Each line of the material must be repeated precisely, with the pictures left out.

──────

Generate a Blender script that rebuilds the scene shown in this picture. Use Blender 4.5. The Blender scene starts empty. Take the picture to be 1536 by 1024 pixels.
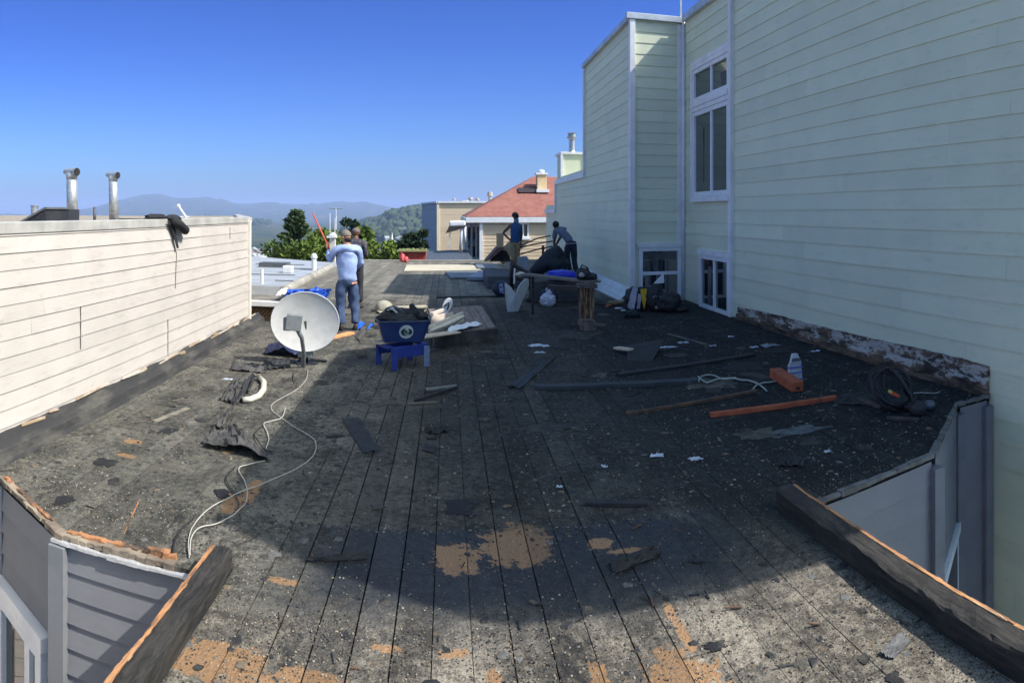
import bpy, bmesh, math, random
from math import sin, cos, pi, radians, tan, atan2, sqrt
from mathutils import Vector, Matrix, noise
random.seed(7)
S = bpy.context.scene
COL = S.collection
EYE = 2.05
# ---------------------------------------------------------------- survey helpers (photo measurement -> metres)
def G(px, py, h=0.0):                      # point of a level surface at height h
    a = (px-672)/1000; r = (EYE-h)*1000/(py-318)
    return Vector((r*sin(a), r*cos(a), h))
def A(px, py, r):                          # point at horizontal distance r
    a = (px-672)/1000
    return Vector((r*sin(a), r*cos(a), EYE-(py-318)/1000*r))
def WX(px, py, X):                         # point of the plane x = X
    return A(px, py, X/sin((px-672)/1000))
def WY(px, py, Y):                         # point of the plane y = Y
    return A(px, py, Y/cos((px-672)/1000))
def interp(t, tab):
    if t <= tab[0][0]: return tab[0][1]
    for (a, b), (c, d) in zip(tab, tab[1:]):
        if t <= c: return b+(d-b)*(t-a)/(c-a) if c > a else d
    return tab[-1][1]
# ---------------------------------------------------------------- materials
def newmat(name):
    m = bpy.data.materials.new(name); m.use_nodes = True
    nt = m.node_tree; nt.nodes.clear()
    o = nt.nodes.new('ShaderNodeOutputMaterial'); b = nt.nodes.new('ShaderNodeBsdfPrincipled')
    nt.links.new(b.outputs[0], o.inputs[0])
    return m, nt, b
class NT:
    def __init__(s, nt): s.nt = nt
    def n(s, t, **k):
        x = s.nt.nodes.new(t)
        for a, v in k.items(): setattr(x, a, v)
        return x
    def put(s, sock, v):
        if isinstance(v, bpy.types.NodeSocket): s.nt.links.new(v, sock)
        elif v is not None: sock.default_value = v
    def co(s, kind='Object'):
        return s.n('ShaderNodeTexCoord').outputs[kind]
    def mapping(s, v, scale=(1,1,1), rot=(0,0,0), loc=(0,0,0)):
        m = s.n('ShaderNodeMapping'); s.put(m.inputs[0], v)
        m.inputs['Scale'].default_value = scale; m.inputs['Rotation'].default_value = rot; m.inputs['Location'].default_value = loc
        return m.outputs[0]
    def noise(s, v, scale, detail=6, rough=.6, dist=0, out=0):
        x = s.n('ShaderNodeTexNoise'); s.put(x.inputs['Vector'], v)
        x.inputs['Scale'].default_value = scale; x.inputs['Detail'].default_value = detail
        x.inputs['Roughness'].default_value = rough; x.inputs['Distortion'].default_value = dist
        return x.outputs[out]
    def voro(s, v, scale, feature='F1', out=0, rnd=1):
        x = s.n('ShaderNodeTexVoronoi', feature=feature); s.put(x.inputs['Vector'], v); x.inputs['Scale'].default_value = scale
        x.inputs['Randomness'].default_value = rnd
        return x.outputs[out]
    def math(s, op, a, b=None, c=None, clamp=False):
        x = s.n('ShaderNodeMath', operation=op, use_clamp=clamp)
        s.put(x.inputs[0], a)
        if b is not None: s.put(x.inputs[1], b)
        if c is not None: s.put(x.inputs[2], c)
        return x.outputs[0]
    def ramp(s, v, lo, hi, a=0., b=1.):
        x = s.n('ShaderNodeMapRange', clamp=True, interpolation_type='SMOOTHSTEP')
        s.put(x.inputs[0], v)
        for i, q in enumerate((lo, hi, a, b)): x.inputs[i+1].default_value = q
        return x.outputs[0]
    def mix(s, f, a, b, mode='MIX'):
        x = s.n('ShaderNodeMix', data_type='RGBA', blend_type=mode)
        s.put(x.inputs[0], f)
        for i, q in ((6, a), (7, b)):
            if isinstance(q, tuple): x.inputs[i].default_value = (*q[:3], 1)
            else: s.put(x.inputs[i], q)
        return x.outputs[2]
    def sep(s, v):
        x = s.n('ShaderNodeSeparateXYZ'); s.put(x.inputs[0], v); return x.outputs
    def bump(s, h, strength=.3, dist=.01, prev=None):
        x = s.n('ShaderNodeBump'); x.inputs['Strength'].default_value = strength; x.inputs['Distance'].default_value = dist
        s.put(x.inputs['Height'], h)
        if prev is not None: s.put(x.inputs['Normal'], prev)
        return x.outputs[0]
MATS = {}
def M(name, c=(.5,.5,.5), c2=None, rough=.6, scale=8., stretch=(1,1,1), contrast=(.35,.65), bump=.2, metal=0., spec=.4, dirt=None, dirt_amt=(.58,.75), bscale=None, trans=0, alpha=1, coat=0):
    if name in MATS: return MATS[name]
    m, nt, b = newmat(name); N = NT(nt)
    v = N.mapping(N.co(), scale=stretch)
    n1 = N.noise(v, scale, 8, .62)
    col = N.mix(N.ramp(n1, *contrast), c, c2 if c2 else tuple(x*.82 for x in c))
    if dirt: col = N.mix(N.ramp(N.noise(v, scale*.37+.13, 9, .7, .4), *dirt_amt), col, dirt)
    N.put(b.inputs['Base Color'], col)
    N.put(b.inputs['Roughness'], N.ramp(n1, .3, .7, max(0, rough-.08), min(1, rough+.08)))
    b.inputs['Metallic'].default_value = metal
    b.inputs['Specular IOR Level'].default_value = spec
    b.inputs['Coat Weight'].default_value = coat
    if bump: N.put(b.inputs['Normal'], N.bump(N.noise(v, bscale or scale*5, 6, .65), bump, .01))
    MATS[name] = m
    return m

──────

**Answer to this exercise**
Generate a Blender script that rebuilds the scene shown in this picture. Use Blender 4.5. The Blender scene starts empty. Take the picture to be 1536 by 1024 pixels.
import bpy, bmesh, math, random
from math import sin, cos, pi, radians, tan, atan2, sqrt
from mathutils import Vector, Matrix, noise
random.seed(7)
S = bpy.context.scene
COL = S.collection
EYE = 2.05
# ---------------------------------------------------------------- survey helpers (photo measurement -> metres)
def G(px, py, h=0.0):                      # point of a level surface at height h
    a = (px-672)/1000; r = (EYE-h)*1000/(py-318)
    return Vector((r*sin(a), r*cos(a), h))
def A(px, py, r):                          # point at horizontal distance r
    a = (px-672)/1000
    return Vector((r*sin(a), r*cos(a), EYE-(py-318)/1000*r))
def WX(px, py, X):                         # point of the plane x = X
    return A(px, py, X/sin((px-672)/1000))
def WY(px, py, Y):                         # point of the plane y = Y
    return A(px, py, Y/cos((px-672)/1000))
def interp(t, tab):
    if t <= tab[0][0]: return tab[0][1]
    for (a, b), (c, d) in zip(tab, tab[1:]):
        if t <= c: return b+(d-b)*(t-a)/(c-a) if c > a else d
    return tab[-1][1]
# ---------------------------------------------------------------- materials
def newmat(name):
    m = bpy.data.materials.new(name); m.use_nodes = True
    nt = m.node_tree; nt.nodes.clear()
    o = nt.nodes.new('ShaderNodeOutputMaterial'); b = nt.nodes.new('ShaderNodeBsdfPrincipled')
    nt.links.new(b.outputs[0], o.inputs[0])
    return m, nt, b
class NT:
    def __init__(s, nt): s.nt = nt
    def n(s, t, **k):
        x = s.nt.nodes.new(t)
        for a, v in k.items(): setattr(x, a, v)
        return x
    def put(s, sock, v):
        if isinstance(v, bpy.types.NodeSocket): s.nt.links.new(v, sock)
        elif v is not None: sock.default_value = v
    def co(s, kind='Object'):
        return s.n('ShaderNodeTexCoord').outputs[kind]
    def mapping(s, v, scale=(1,1,1), rot=(0,0,0), loc=(0,0,0)):
        m = s.n('ShaderNodeMapping'); s.put(m.inputs[0], v)
        m.inputs['Scale'].default_value = scale; m.inputs['Rotation'].default_value = rot; m.inputs['Location'].default_value = loc
        return m.outputs[0]
    def noise(s, v, scale, detail=6, rough=.6, dist=0, out=0):
        x = s.n('ShaderNodeTexNoise'); s.put(x.inputs['Vector'], v)
        x.inputs['Scale'].default_value = scale; x.inputs['Detail'].default_value = detail
        x.inputs['Roughness'].default_value = rough; x.inputs['Distortion'].default_value = dist
        return x.outputs[out]
    def voro(s, v, scale, feature='F1', out=0, rnd=1):
        x = s.n('ShaderNodeTexVoronoi', feature=feature); s.put(x.inputs['Vector'], v); x.inputs['Scale'].default_value = scale
        x.inputs['Randomness'].default_value = rnd
        return x.outputs[out]
    def math(s, op, a, b=None, c=None, clamp=False):
        x = s.n('ShaderNodeMath', operation=op, use_clamp=clamp)
        s.put(x.inputs[0], a)
        if b is not None: s.put(x.inputs[1], b)
        if c is not None: s.put(x.inputs[2], c)
        return x.outputs[0]
    def ramp(s, v, lo, hi, a=0., b=1.):
        x = s.n('ShaderNodeMapRange', clamp=True, interpolation_type='SMOOTHSTEP')
        s.put(x.inputs[0], v)
        for i, q in enumerate((lo, hi, a, b)): x.inputs[i+1].default_value = q
        return x.outputs[0]
    def mix(s, f, a, b, mode='MIX'):
        x = s.n('ShaderNodeMix', data_type='RGBA', blend_type=mode)
        s.put(x.inputs[0], f)
        for i, q in ((6, a), (7, b)):
            if isinstance(q, tuple): x.inputs[i].default_value = (*q[:3], 1)
            else: s.put(x.inputs[i], q)
        return x.outputs[2]
    def sep(s, v):
        x = s.n('ShaderNodeSeparateXYZ'); s.put(x.inputs[0], v); return x.outputs
    def bump(s, h, strength=.3, dist=.01, prev=None):
        x = s.n('ShaderNodeBump'); x.inputs['Strength'].default_value = strength; x.inputs['Distance'].default_value = dist
        s.put(x.inputs['Height'], h)
        if prev is not None: s.put(x.inputs['Normal'], prev)
        return x.outputs[0]
MATS = {}
def M(name, c=(.5,.5,.5), c2=None, rough=.6, scale=8., stretch=(1,1,1), contrast=(.35,.65), bump=.2, metal=0., spec=.4, dirt=None, dirt_amt=(.58,.75), bscale=None, trans=0, alpha=1, coat=0):
    if name in MATS: return MATS[name]
    m, nt, b = newmat(name); N = NT(nt)
    v = N.mapping(N.co(), scale=stretch)
    n1 = N.noise(v, scale, 8, .62)
    col = N.mix(N.ramp(n1, *contrast), c, c2 if c2 else tuple(x*.82 for x in c))
    if dirt: col = N.mix(N.ramp(N.noise(v, scale*.37+.13, 9, .7, .4), *dirt_amt), col, dirt)
    N.put(b.inputs['Base Color'], col)
    N.put(b.inputs['Roughness'], N.ramp(n1, .3, .7, max(0, rough-.08), min(1, rough+.08)))
    b.inputs['Metallic'].default_value = metal
    b.inputs['Specular IOR Level'].default_value = spec
    b.inputs['Coat Weight'].default_value = coat
    if bump: N.put(b.inputs['Normal'], N.bump(N.noise(v, bscale or scale*5, 6, .65), bump, .01))
    MATS[name] = m
    return m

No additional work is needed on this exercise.